Violette Leduc - La bâtarde
Mon exemplaire date de 1970, avec sa couverture kitchissime et racoleuse typique de l'époque, c'est la deuxième édition en version poche du livre paru chez Gallimard en 1964 avec la très magnifique préface de son amie Simone de Beauvoir, Violette, lit-on sur le site de l'éditeur, veut dans ce livre "tout remuer, tout dire de sa mémoire brûlante. Sa plume perce l'épaisseur des années sans aucune concession. Écrire comme un acte de survie. D'une immense beauté, La Bâtarde permit à Violette Leduc de connaître enfin le succès, à l'âge de 57 ans." C'est un pavé de 600 pages qui m'a pris un long temps de lecture et qu'il m'est très difficile de décrire sinon que j'ai été touchée par une personnalité qui pourtant m'a horripilée plus d'une fois, sans doute parce que l'extrême franchise de cette autobiographie ne cache rien, peut-être même amplifie t-elle les défauts. C'est un livre déroutant parfois, qui bascule abruptement du temps de l'écriture au temps raconté, dans ce besoin de dire sans faire forcément de littérature, écrire comme on pisse, littérature pourtant, constellée de fulgurances poétiques absolument merveilleuses. Et pour moi qui suis née l'année où mon exemplaire est sorti, ce fut un très intéressant voyage dans le temps qui m'a précédé, Violette Leduc est de la génération de mes grands-mères. Une génération qui traverse deux guerres, deux de trop. Violette Leduc à travers sa vie de bâtarde mal dans sa peau, complexée, blessée, avide, femme de paradoxes, libre dans ses premières amours qui sont au féminin, Isabelle, Hermine... mais enchaînée à ses névroses, nous plonge après son enfance et son adolescence tourmentées dans le Paris des années 20, le petit monde des artistes et intellectuels auquel elle aspire, puis le Paris occupé, l'Orne et le marché noir avec son ami Maurice Sachs, homosexuel lui-même au parcours tragique et controversé, là encore amoralité et nécessité de survie s'emmêlent. Retour au contraste entre le monde rural qui relie Violette à son enfance et sa grand-mère Fidéline, figure repère, figure adorée partie trop tôt et la capitale où règne la tyrannie de l'apparence et de l'argent. Pour moi donc, un étrange voyage dans le temps, qui met en relief les temps actuels jusqu'au malaise. Imparfait donc humain, dérangeant et humain. Et je pense que c'était ainsi qu'était Violette, dérangeante et terriblement humaine.
Quelques extraits :
"Cataplasme le dégingandé, l’aîné d'une famille besogneuse était laid jusqu'à vous passionner. Perdu dans sa chemise à rayures sans bouton de col, et dans son pantalon toujours verdâtre, comme si la mousse était éprise de ses fesses et de ses cuisses, la braguette fantaisiste, la savate en retard, Cataplasme parlait avec difficulté, d'une voix puissante et voilée. Sa voix vous parvenait d'un abîme."

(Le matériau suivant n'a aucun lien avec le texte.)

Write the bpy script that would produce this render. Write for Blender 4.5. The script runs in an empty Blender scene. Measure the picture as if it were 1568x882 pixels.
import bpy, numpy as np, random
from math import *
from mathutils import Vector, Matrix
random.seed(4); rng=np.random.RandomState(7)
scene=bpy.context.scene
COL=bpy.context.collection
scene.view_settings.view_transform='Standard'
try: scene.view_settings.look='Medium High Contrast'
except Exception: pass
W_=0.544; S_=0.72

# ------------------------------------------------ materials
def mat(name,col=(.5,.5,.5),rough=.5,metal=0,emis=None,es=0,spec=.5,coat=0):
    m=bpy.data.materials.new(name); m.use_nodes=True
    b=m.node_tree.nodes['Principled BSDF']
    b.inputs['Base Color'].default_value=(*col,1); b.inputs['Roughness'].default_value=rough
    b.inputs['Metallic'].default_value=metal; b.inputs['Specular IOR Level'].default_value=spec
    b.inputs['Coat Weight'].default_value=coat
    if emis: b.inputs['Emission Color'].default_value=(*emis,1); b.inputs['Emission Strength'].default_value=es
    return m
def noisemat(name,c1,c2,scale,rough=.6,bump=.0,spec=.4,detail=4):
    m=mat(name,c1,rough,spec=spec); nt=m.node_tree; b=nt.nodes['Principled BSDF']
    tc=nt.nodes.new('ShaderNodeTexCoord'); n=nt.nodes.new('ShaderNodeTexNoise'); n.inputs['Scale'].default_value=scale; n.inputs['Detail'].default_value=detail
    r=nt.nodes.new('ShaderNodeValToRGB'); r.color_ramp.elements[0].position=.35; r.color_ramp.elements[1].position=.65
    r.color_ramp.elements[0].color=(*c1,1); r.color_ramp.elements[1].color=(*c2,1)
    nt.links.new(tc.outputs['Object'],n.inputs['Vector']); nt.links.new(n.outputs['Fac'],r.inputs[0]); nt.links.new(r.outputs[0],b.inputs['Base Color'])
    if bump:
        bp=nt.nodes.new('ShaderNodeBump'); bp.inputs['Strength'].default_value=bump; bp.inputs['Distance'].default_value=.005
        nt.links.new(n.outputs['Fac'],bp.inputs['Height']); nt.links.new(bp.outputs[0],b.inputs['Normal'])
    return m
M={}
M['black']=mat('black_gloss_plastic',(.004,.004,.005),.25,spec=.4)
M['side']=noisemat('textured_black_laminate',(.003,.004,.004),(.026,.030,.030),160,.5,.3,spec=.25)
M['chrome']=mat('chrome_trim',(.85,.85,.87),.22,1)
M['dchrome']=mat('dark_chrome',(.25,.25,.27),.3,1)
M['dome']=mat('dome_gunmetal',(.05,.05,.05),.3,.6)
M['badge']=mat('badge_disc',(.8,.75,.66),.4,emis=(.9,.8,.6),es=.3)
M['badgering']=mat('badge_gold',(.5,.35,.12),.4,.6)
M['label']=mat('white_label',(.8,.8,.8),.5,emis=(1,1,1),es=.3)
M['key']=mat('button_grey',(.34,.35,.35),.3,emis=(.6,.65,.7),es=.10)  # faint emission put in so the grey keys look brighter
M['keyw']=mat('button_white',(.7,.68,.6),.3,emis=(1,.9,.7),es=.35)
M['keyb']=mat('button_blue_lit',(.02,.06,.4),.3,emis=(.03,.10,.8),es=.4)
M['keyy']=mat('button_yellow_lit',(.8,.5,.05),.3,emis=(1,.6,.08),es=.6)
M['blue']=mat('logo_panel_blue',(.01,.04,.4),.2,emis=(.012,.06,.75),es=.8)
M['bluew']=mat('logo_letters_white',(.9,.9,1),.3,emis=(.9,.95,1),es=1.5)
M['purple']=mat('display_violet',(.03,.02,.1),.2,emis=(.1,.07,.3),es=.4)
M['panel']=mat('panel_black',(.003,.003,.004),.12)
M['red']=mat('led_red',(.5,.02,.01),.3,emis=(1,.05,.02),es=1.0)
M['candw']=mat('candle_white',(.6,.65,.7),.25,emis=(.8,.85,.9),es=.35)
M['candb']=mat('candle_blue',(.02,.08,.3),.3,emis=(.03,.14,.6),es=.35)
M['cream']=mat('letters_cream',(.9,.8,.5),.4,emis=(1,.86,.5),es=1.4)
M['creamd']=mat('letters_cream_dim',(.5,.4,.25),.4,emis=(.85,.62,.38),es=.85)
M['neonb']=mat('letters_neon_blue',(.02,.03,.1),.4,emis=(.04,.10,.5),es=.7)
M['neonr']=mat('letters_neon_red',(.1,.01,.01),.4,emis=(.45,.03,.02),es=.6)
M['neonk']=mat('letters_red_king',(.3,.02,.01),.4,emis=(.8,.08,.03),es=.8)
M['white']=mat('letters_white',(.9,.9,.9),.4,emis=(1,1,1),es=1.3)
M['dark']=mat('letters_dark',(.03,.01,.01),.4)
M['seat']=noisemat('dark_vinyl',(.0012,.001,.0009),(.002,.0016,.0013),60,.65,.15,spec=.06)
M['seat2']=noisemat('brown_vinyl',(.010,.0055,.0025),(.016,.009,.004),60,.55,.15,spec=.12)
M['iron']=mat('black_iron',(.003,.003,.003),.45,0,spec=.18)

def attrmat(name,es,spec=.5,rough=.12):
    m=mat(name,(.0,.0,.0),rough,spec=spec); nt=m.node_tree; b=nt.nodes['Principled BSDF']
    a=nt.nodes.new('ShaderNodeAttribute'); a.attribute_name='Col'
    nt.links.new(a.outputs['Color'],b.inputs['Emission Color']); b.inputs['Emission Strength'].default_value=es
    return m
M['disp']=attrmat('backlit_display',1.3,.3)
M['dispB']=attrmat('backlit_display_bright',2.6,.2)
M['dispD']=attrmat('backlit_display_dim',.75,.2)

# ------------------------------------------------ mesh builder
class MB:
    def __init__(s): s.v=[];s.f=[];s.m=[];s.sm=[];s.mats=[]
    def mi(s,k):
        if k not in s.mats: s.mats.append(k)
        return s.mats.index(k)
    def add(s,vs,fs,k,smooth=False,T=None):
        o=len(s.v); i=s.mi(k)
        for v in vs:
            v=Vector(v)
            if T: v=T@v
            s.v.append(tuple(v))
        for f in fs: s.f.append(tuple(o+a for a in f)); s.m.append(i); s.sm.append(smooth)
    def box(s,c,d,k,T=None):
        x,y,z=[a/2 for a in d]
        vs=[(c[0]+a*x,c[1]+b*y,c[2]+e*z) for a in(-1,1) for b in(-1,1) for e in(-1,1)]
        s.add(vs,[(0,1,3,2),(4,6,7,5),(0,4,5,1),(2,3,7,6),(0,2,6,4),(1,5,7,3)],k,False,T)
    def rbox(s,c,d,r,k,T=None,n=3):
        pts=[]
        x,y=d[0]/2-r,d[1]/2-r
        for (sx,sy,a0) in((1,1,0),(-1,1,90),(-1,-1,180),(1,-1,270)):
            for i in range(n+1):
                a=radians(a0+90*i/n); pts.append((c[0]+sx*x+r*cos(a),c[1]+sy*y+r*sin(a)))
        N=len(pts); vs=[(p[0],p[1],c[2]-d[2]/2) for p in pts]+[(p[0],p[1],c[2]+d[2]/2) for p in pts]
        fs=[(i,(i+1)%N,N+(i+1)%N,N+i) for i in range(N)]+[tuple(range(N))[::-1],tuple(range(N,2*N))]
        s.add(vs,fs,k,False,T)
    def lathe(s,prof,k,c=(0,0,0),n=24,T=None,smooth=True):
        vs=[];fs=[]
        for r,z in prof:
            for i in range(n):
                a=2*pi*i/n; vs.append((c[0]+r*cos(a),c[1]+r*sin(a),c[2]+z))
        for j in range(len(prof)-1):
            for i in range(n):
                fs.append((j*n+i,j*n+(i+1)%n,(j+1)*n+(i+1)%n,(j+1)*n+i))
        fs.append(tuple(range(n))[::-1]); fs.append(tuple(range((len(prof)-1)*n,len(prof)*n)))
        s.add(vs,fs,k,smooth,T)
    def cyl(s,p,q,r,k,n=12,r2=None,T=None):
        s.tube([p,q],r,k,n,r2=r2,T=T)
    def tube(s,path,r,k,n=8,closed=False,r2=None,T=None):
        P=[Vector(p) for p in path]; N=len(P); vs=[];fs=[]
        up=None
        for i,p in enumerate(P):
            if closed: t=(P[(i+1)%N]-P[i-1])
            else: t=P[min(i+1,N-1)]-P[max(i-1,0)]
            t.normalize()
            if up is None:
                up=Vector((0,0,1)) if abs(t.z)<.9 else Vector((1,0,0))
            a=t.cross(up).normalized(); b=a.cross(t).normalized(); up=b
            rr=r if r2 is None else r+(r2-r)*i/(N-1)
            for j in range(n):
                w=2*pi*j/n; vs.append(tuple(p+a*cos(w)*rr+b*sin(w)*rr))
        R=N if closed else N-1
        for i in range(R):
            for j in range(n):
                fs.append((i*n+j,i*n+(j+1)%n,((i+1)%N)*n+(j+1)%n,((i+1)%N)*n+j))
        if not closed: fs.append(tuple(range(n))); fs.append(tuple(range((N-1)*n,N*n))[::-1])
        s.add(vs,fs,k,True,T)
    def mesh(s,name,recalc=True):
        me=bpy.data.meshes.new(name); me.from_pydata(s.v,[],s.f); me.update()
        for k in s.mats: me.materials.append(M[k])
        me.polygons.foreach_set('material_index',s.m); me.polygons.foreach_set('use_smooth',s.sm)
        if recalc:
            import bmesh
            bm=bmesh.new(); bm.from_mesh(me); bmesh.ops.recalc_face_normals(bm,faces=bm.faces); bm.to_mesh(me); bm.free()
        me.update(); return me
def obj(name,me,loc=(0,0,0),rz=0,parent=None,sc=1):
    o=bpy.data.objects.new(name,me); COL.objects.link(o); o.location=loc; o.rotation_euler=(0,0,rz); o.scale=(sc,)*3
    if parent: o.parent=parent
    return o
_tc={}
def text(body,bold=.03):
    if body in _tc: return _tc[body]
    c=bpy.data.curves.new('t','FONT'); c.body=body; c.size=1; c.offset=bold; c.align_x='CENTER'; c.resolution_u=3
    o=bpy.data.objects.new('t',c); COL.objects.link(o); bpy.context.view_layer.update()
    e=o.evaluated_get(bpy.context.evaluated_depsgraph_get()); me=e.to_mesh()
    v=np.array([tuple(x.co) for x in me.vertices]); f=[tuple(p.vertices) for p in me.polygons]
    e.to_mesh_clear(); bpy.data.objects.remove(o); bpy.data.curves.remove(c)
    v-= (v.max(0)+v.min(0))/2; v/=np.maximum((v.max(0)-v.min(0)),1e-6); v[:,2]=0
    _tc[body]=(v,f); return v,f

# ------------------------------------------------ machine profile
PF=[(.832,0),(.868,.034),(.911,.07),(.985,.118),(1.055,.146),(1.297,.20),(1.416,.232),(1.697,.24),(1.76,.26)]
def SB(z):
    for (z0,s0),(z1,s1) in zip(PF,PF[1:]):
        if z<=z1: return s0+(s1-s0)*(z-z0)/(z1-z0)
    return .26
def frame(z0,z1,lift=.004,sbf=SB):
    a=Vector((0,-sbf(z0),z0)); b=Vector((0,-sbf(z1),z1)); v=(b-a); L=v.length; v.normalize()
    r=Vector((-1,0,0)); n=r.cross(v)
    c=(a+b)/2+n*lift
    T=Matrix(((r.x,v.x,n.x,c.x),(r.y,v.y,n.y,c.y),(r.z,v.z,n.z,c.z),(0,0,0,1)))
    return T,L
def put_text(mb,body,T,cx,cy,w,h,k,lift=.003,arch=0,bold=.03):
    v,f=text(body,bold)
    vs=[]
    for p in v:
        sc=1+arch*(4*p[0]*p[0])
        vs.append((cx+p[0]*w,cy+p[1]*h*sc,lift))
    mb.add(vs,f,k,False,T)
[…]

"Elle s'allongea contre la cloison, dans son lit, chez elle. J'enlevai ma robe de chambre, je me sentis trop neuve sur la carpette d'un vieux monde. Je devais venir tout de suite près d'elle puisque le sol me fuyait. Je m'allongeai sur le bord du matelas; prête à m'enfuir en voleuse.
"Vous avez froid, venez plus près", dit Isabelle.
Une dormeuse toussa, essaya de nous séparer."
"La caresse est au frisson ce que le crépuscule est à l'éclair. Isabelle entraînait un râteau de lumière de l'épaule jusqu'au poignet, elle passait avec le miroir à cinq doigts dans mon cou, sur ma nuque, sur mes reins."
"La cour fut à nous. Nous courrions en nous tenant par la taille, nous déchirions avec notre front cette dentelle dans l'air, nous entendions le clapotis de notre cœur dans la poussière. Des petits chevaux blancs chevauchaient dans nos seins."
"Il y avait eu, très haut dans le ciel, un combat et le combat refroidissait. les brouillards battaient en retraite. Aurore était seule et personne ne l'inaugurait. Déjà un fouillis d'oiseaux dans un arbre, déjà picorées les premières clartés..."
"Admirable folle qui n'a pas perdu la raison. Elle est seule, elle sera seule. C'est son titre."
et les derniers mots du livre :
"Forte du silence des pins et des châtaigniers, je traverse sans fléchir la cathédrale brûlante de l'été. Il est grandiose et musical mon raidillon d'herbes folles. C'est du feu que la solitude pose sur ma bouche."